**DATASET EXTRACT:**
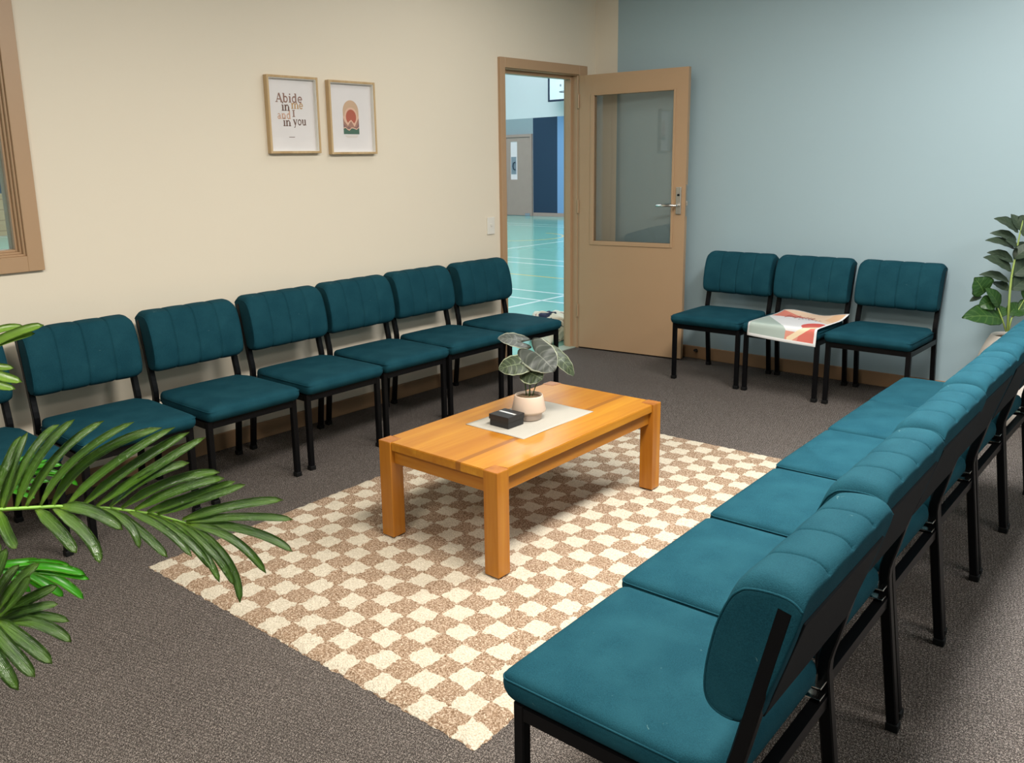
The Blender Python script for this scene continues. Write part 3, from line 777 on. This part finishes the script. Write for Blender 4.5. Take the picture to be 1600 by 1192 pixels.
# ------------------------------------------------------------------ leaf builder
def leaf_mat(name, edge, body, vein, back=None, rough=.4, vw=.02, nv=6, border=.9):
    m, g = new(name, rough)
    uv = g.n('ShaderNodeUVMap').outputs[0]; s = g.sep(uv)     # u across -1..1 stored 0..1, v along 0..1
    a = g.math('ABSOLUTE', g.math('MULTIPLY_ADD', s[0], 2., -1.))
    mid = g.lt(a, vw*1.6)
    # side veins sweep forward
    ph = g.math('FRACT', g.math('MULTIPLY', g.math('SUBTRACT', s[1], g.math('MULTIPLY', a, .22)), float(nv)))
    side = g.band(ph, .5, .035)
    c = g.mix(g.noise(g.coord(), 40, 3), body, tuple(x*1.35 for x in body))
    sh = g.band(ph, .5, .16); c = g.mix(g.math('MULTIPLY', sh, .16), c, vein)
    c = g.mix(g.math('MULTIPLY', side, .7), c, vein); c = g.mix(mid, c, vein)
    c = g.mix(g.gt(a, border), c, edge)
    g.link(c, g.b.inputs['Base Color']); g.bump(ph, .25, .003)
    return m
def leaf(name, base, tip, width, normal, m, parent, shape='oval', fold=.12, droop=.1, n=14, k=8, back=0.0):
    """curved blade from base to tip; parts' coordinates relative to parent"""
    base, tip = Vector(base), Vector(tip); ax = tip-base; L = ax.length; t = ax.normalized()
    nn = Vector(normal); nn = (nn-t*nn.dot(t)).normalized(); s = t.cross(nn)
    bm = bmesh.new(); uvl = bm.loops.layers.uv.new('UVMap'); rows = []; uvs = {}
    def wprof(v):
        if shape == 'heart':
            return max(.012, ((1-v)**.85)*(.74+1.25*v)/.84)
        if shape == 'round': return max(0.02, math.sin(PI*v))**.55
        return max(.02, math.sin(PI*v**.8))**.8
    for j in range(n+1):
        v = j/n; row = []
        c = base + t*(L*v) + nn*(L*droop*4*v*(1-v))
        for i in range(-k, k+1):
            u = i/k; off = 0
            if shape == 'heart': off = -back*L*math.sin(min(PI, abs(u)*PI*.85))**.8*(1-v)**3     # lobes reach behind the stalk
            p = c + s*(u*width/2*wprof(v)) + t*off + nn*(fold*abs(u)*width*wprof(v) + .02*width*math.sin(v*22)*abs(u))
            vt = bm.verts.new(p); row.append(vt); uvs[vt] = (u*.5+.5, v)
        rows.append(row)
    for a, b in zip(rows, rows[1:]):
        for i in range(2*k): bm.faces.new((a[i], a[i+1], b[i+1], b[i]))
    for f in bm.faces:
        for lp in f.loops: lp[uvl].uv = uvs[lp.vert]
    bmesh.ops.solidify(bm, geom=list(bm.faces), thickness=.0008)
    return obj(name, bm, m, parent, smooth=True)

# ------------------------------------------------------------------ tabletop plant
PC = at(826.5, 653, 1); dz = (MZ-CZ)/(PC.z-CZ); PC = CAM+(PC-CAM)*dz
tp_ = thing('tabletop_plant', 'silver-grey veined leaf plant in a beige flared pot on the linen mat', 'plant', (PC.x, PC.y, MZ))
bm = lathe([(.048, 0), (.052, .004), (.055, .030)]); pot = obj('pot_base', bm, M['potlow'], tp_, smooth=True)
bm = lathe([(.054, .026), (.068, .034), (.0705, .040), (.0585, .098), (.0575, .101), (.0550, .101), (.055, .088)], cap_bottom=False); obj('pot', bm, M['pot'], tp_, smooth=True)
bm = bmesh.new(); bmesh.ops.create_circle(bm, cap_ends=False, segments=32, radius=.0555)
bm.free(); bm = lathe([(.0556, .089), (.04, .091), (.02, .095), (.001, .097)], 32, cap_bottom=False)
for v_ in bm.verts: v_.co.z += noise.noise(v_.co*90)*.004
obj('moss', bm, M['soil'], tp_, smooth=True)
M['alo'] = leaf_mat('silver_grey_leaf', (.62, .66, .52), (.075, .085, .07), (.24, .26, .215), vw=.018, nv=6, border=.90)
M['alog'] = leaf_mat('grey_green_leaf', (.60, .66, .46), (.055, .075, .038), (.26, .32, .17), vw=.018, nv=6, border=.90)
DP = depth_of((PC.x, PC.y, .6))
O_ = Vector((PC.x, PC.y, MZ))
def z8(a, b, dd=0): return at(700+a/4.444, 500+b/4.444, DP+dd) - O_
up_cam = lambda a, b, c=0: (-CF*a + Vector((0, 0, 1))*b + CR*c)
for jt, tipp, w_, nrm, mk, dr in (
        ((603, 222, .01), (742, 357, -.04), .150, up_cam(1, .35, .1), 'alo', .10),
        ((505, 150, .05), (343, 128, .02), .075, up_cam(.75, .6, -.1), 'alo', .10),
        ((500, 305, -.01), (350, 345, -.02), .100, up_cam(.8, .5, -.3), 'alog', .08),
        ((752, 245, .02), (874, 390, .01), .075, up_cam(.7, .5, .35), 'alog', .10),
        ((565, 365, -.005), (658, 412, -.04), .100, up_cam(.9, .3, .1), 'alog', .05)):
    leaf('leaf', z8(jt[0], jt[1], jt[2]), z8(tipp[0], tipp[1], tipp[2]), w_, nrm, M[mk], tp_, 'heart', fold=-.05, droop=dr, back=.46, n=18, k=9)
for k_, (jt, dx) in enumerate((((603, 222, .012), .008), ((505, 150, .052), -.01), ((500, 305, -.008), -.012), ((752, 245, .022), .014), ((565, 365, -.003), .0))):
    a = Vector((dx, .004*(k_-2), .09)); b = z8(*jt); mid = (a+b)/2; mid.z += .03; mid.x = a.x*.7+b.x*.3; mid.y = a.y*.7+b.y*.3
    bm = bmesh.new(); sweep(bm, bez(a, mid, b, 10), circ(.0022, 7)); obj('stalk', bm, M['stemdark'], tp_, smooth=True)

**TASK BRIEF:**
Make an exact copy of the whole listing, but don't bring over any pictures.

**TASK RESULT:**
The Blender Python script for this scene continues. Write part 3, from line 777 on. This part finishes the script. Write for Blender 4.5. Take the picture to be 1600 by 1192 pixels.
# ------------------------------------------------------------------ leaf builder
def leaf_mat(name, edge, body, vein, back=None, rough=.4, vw=.02, nv=6, border=.9):
    m, g = new(name, rough)
    uv = g.n('ShaderNodeUVMap').outputs[0]; s = g.sep(uv)     # u across -1..1 stored 0..1, v along 0..1
    a = g.math('ABSOLUTE', g.math('MULTIPLY_ADD', s[0], 2., -1.))
    mid = g.lt(a, vw*1.6)
    # side veins sweep forward
    ph = g.math('FRACT', g.math('MULTIPLY', g.math('SUBTRACT', s[1], g.math('MULTIPLY', a, .22)), float(nv)))
    side = g.band(ph, .5, .035)
    c = g.mix(g.noise(g.coord(), 40, 3), body, tuple(x*1.35 for x in body))
    sh = g.band(ph, .5, .16); c = g.mix(g.math('MULTIPLY', sh, .16), c, vein)
    c = g.mix(g.math('MULTIPLY', side, .7), c, vein); c = g.mix(mid, c, vein)
    c = g.mix(g.gt(a, border), c, edge)
    g.link(c, g.b.inputs['Base Color']); g.bump(ph, .25, .003)
    return m
def leaf(name, base, tip, width, normal, m, parent, shape='oval', fold=.12, droop=.1, n=14, k=8, back=0.0):
    """curved blade from base to tip; parts' coordinates relative to parent"""
    base, tip = Vector(base), Vector(tip); ax = tip-base; L = ax.length; t = ax.normalized()
    nn = Vector(normal); nn = (nn-t*nn.dot(t)).normalized(); s = t.cross(nn)
    bm = bmesh.new(); uvl = bm.loops.layers.uv.new('UVMap'); rows = []; uvs = {}
    def wprof(v):
        if shape == 'heart':
            return max(.012, ((1-v)**.85)*(.74+1.25*v)/.84)
        if shape == 'round': return max(0.02, math.sin(PI*v))**.55
        return max(.02, math.sin(PI*v**.8))**.8
    for j in range(n+1):
        v = j/n; row = []
        c = base + t*(L*v) + nn*(L*droop*4*v*(1-v))
        for i in range(-k, k+1):
            u = i/k; off = 0
            if shape == 'heart': off = -back*L*math.sin(min(PI, abs(u)*PI*.85))**.8*(1-v)**3     # lobes reach behind the stalk
            p = c + s*(u*width/2*wprof(v)) + t*off + nn*(fold*abs(u)*width*wprof(v) + .02*width*math.sin(v*22)*abs(u))
            vt = bm.verts.new(p); row.append(vt); uvs[vt] = (u*.5+.5, v)
        rows.append(row)
    for a, b in zip(rows, rows[1:]):
        for i in range(2*k): bm.faces.new((a[i], a[i+1], b[i+1], b[i]))
    for f in bm.faces:
        for lp in f.loops: lp[uvl].uv = uvs[lp.vert]
    bmesh.ops.solidify(bm, geom=list(bm.faces), thickness=.0008)
    return obj(name, bm, m, parent, smooth=True)

# ------------------------------------------------------------------ tabletop plant
PC = at(826.5, 653, 1); dz = (MZ-CZ)/(PC.z-CZ); PC = CAM+(PC-CAM)*dz
tp_ = thing('tabletop_plant', 'silver-grey veined leaf plant in a beige flared pot on the linen mat', 'plant', (PC.x, PC.y, MZ))
bm = lathe([(.048, 0), (.052, .004), (.055, .030)]); pot = obj('pot_base', bm, M['potlow'], tp_, smooth=True)
bm = lathe([(.054, .026), (.068, .034), (.0705, .040), (.0585, .098), (.0575, .101), (.0550, .101), (.055, .088)], cap_bottom=False); obj('pot', bm, M['pot'], tp_, smooth=True)
bm = bmesh.new(); bmesh.ops.create_circle(bm, cap_ends=False, segments=32, radius=.0555)
bm.free(); bm = lathe([(.0556, .089), (.04, .091), (.02, .095), (.001, .097)], 32, cap_bottom=False)
for v_ in bm.verts: v_.co.z += noise.noise(v_.co*90)*.004
obj('moss', bm, M['soil'], tp_, smooth=True)
M['alo'] = leaf_mat('silver_grey_leaf', (.62, .66, .52), (.075, .085, .07), (.24, .26, .215), vw=.018, nv=6, border=.90)
M['alog'] = leaf_mat('grey_green_leaf', (.60, .66, .46), (.055, .075, .038), (.26, .32, .17), vw=.018, nv=6, border=.90)
DP = depth_of((PC.x, PC.y, .6))
O_ = Vector((PC.x, PC.y, MZ))
def z8(a, b, dd=0): return at(700+a/4.444, 500+b/4.444, DP+dd) - O_
up_cam = lambda a, b, c=0: (-CF*a + Vector((0, 0, 1))*b + CR*c)
for jt, tipp, w_, nrm, mk, dr in (
        ((603, 222, .01), (742, 357, -.04), .150, up_cam(1, .35, .1), 'alo', .10),
        ((505, 150, .05), (343, 128, .02), .075, up_cam(.75, .6, -.1), 'alo', .10),
        ((500, 305, -.01), (350, 345, -.02), .100, up_cam(.8, .5, -.3), 'alog', .08),
        ((752, 245, .02), (874, 390, .01), .075, up_cam(.7, .5, .35), 'alog', .10),
        ((565, 365, -.005), (658, 412, -.04), .100, up_cam(.9, .3, .1), 'alog', .05)):
    leaf('leaf', z8(jt[0], jt[1], jt[2]), z8(tipp[0], tipp[1], tipp[2]), w_, nrm, M[mk], tp_, 'heart', fold=-.05, droop=dr, back=.46, n=18, k=9)
for k_, (jt, dx) in enumerate((((603, 222, .012), .008), ((505, 150, .052), -.01), ((500, 305, -.008), -.012), ((752, 245, .022), .014), ((565, 365, -.003), .0))):
    a = Vector((dx, .004*(k_-2), .09)); b = z8(*jt); mid = (a+b)/2; mid.z += .03; mid.x = a.x*.7+b.x*.3; mid.y = a.y*.7+b.y*.3
    bm = bmesh.new(); sweep(bm, bez(a, mid, b, 10), circ(.0022, 7)); obj('stalk', bm, M['stemdark'], tp_, smooth=True)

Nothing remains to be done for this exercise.